**SHORT EXERCISE**
Every line that contains the word "from" should be copied.

**COLLECTED DATA**

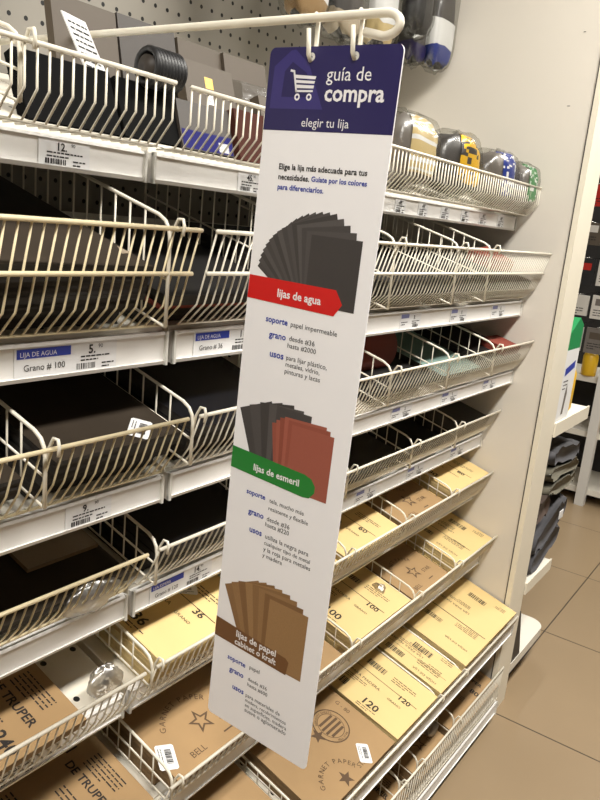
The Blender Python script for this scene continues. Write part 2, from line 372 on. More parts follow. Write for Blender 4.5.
# ------------------------------------------------------------------ packs of sandpaper lying on the shelves
def pr_yellow(b, fr, Lr, H, num, flip, seed):
    f = (lambda a, c, w: fr(Lr-a, H-c, w)) if flip else fr
    m1 = 'yellow_print'
    text(b, num, f, Lr*.63, H*.10, m1, size=.032, bold=True); scribble(b, f, Lr*.60, H*.06, .055, 2, .007, m1, seed)
    barcode(b, f, Lr*.26, H*.14, .06, .026, m1, 18, seed); scribble(b, f, Lr*.08, H*.12, .035, 3, .008, m1, seed+1)
    text(b, 'LIJA PARA MADERA', f, Lr*.30, H*.42, m1, size=.0135); scribble(b, f, Lr*.33, H*.37, .075, 3, .007, m1, seed+2)
    text(b, 'GRANO', f, Lr*.74, H*.40, m1, size=.011); text(b, num, f, Lr*.80, H*.52, m1, size=.024, bold=True)
    barcode(b, f, Lr*.42, H*.70, .055, .022, m1, 18, seed+3); scribble(b, f, Lr*.1, H*.66, .07, 4, .008, m1, seed+4)
    scribble(b, f, Lr*.66, H*.78, .07, 3, .008, m1, seed+5); text(b, 'HOJA DE LIJA', f, Lr*.08, H*.84, m1, size=.0125)
    quad(b, f, Lr*.04, H*.58, Lr*.95, H*.588, m1)
def pr_truper(b, fr, Lr, H, num, flip, seed):
    m1 = 'kraft_black'; A = Lr-.17
    text(b, 'DE TRUPER', fr, A+.03, H-.075, m1, size=.021, bold=True); scribble(b, fr, A+.045, H-.02, .075, 5, .0075, m1, seed)
    text(b, num, fr, A+.115, H-.125, m1, size=.03, bold=True); scribble(b, fr, A+.06, H-.10, .045, 3, .008, m1, seed+1)
    star(b, fr, A+.085, H-.135, .014, m1); barcode(b, fr, A-.03, H-.06, .045, .022, m1, 16, seed); scribble(b, fr, A+.02, H-.17, .1, 4, .008, m1, seed+3)
    text(b, num, fr, A-.06, H-.15, m1, size=.024, bold=True); text(b, 'TRUPER', fr, A-.02, H-.21, m1, size=.021, bold=True)
def pr_star(b, fr, Lr, H, num, flip, seed):
    m1 = 'kraft_print'; g = lambda a, c, w: fr(Lr-c, a, w)      # read from the aisle
    cx, cy = H*.46, .065
    star(b, g, cx+.012, cy, .027, m1); arc_text(b, g, 'GARNET PAPER', cx, cy-.012, .066, math.pi/2+.12, .0165, m1)
    text(b, 'BELL', g, cx-.02, cy-.05, m1, size=.018, anchor='r'); text(b, 'STAR', g, cx+.045, cy-.02, m1, size=.018)
    quad(b, g, cx+.03, cy-.045, cx+.055, cy-.042, m1)
def pr_seal(b, fr, Lr, H, num, flip, seed):
    m1 = 'kraft_print'; g = lambda a, c, w: fr(Lr-c, a, w)
    cx, cy = H*.69, .125
    ring(b, g, cx, cy, .043, .046, m1); ring(b, g, cx, cy, .032, .0335, m1); arc_text(b, g, 'ABRASIVE SHEETS', cx, cy, .0345, math.pi/2, .0076, m1)
    arc_text(b, g, 'BELL STAR', cx, cy, .0415, -math.pi/2, .0076, m1, True)
    for dy in (-.02, -.008, .004, .016):
        hw = math.sqrt(.03**2-dy*dy); quad(b, g, cx-hw, cy+dy-.003, cx+hw, cy+dy+.003, m1)
    star(b, g, cx-.05, cy+.002, .019, m1, False, .3)
    f2 = lambda a, c, w: fr(Lr-.16+a, H-.028+c, w); text(b, 'G - 80', f2, 0, 0, m1, size=.016)
    arc_text(b, g, 'GARNET PAPER', H*.36, .012, .052, math.pi/2-.1, .0165, m1); star(b, g, H*.40, .022, .02, m1, False); text(b, 'STAR', g, H*.56, .015, m1, size=.017)
def pr_none(*a): pass
KIND = {'yellow': ('yellow_paper', 'yellow_edge', pr_yellow, 'yellow printed'), 'truper': ('kraft', 'kraft_edge', pr_truper, 'brown kraft printed'),
        'star': ('kraft', 'kraft_edge', pr_star, 'brown kraft star-printed'), 'seal': ('kraft', 'kraft_edge', pr_seal, 'brown kraft round-seal'),
        'black': ('black_paper', 'black_edge', pr_none, 'black'), 'gloss': ('black_gloss', 'black_edge', pr_none, 'glossy black wrapped'),
        'darkkraft': ('dark_kraft', 'black_edge', pr_none, 'dark brown'), 'blue': ('blue_paper', 'black_edge', pr_none, 'dark blue'),
        'red': ('red_paper', 'red_paper', pr_none, 'dark red'), 'teal': ('teal_paper', 'black_edge', pr_none, 'pale teal'), 'board': ('grey_board', 'kraft_edge', pr_none, 'grey board')}
SHORT = {'yellow': 'yellow paper', 'truper': 'kraft paper', 'star': 'kraft paper', 'seal': 'kraft paper'}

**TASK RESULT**
The Blender Python script for this scene continues. Write part 2, from line 372 on. More parts follow. Write for Blender 4.5.
    m1 = 'kraft_print'; g = lambda a, c, w: fr(Lr-c, a, w)      # read from the aisle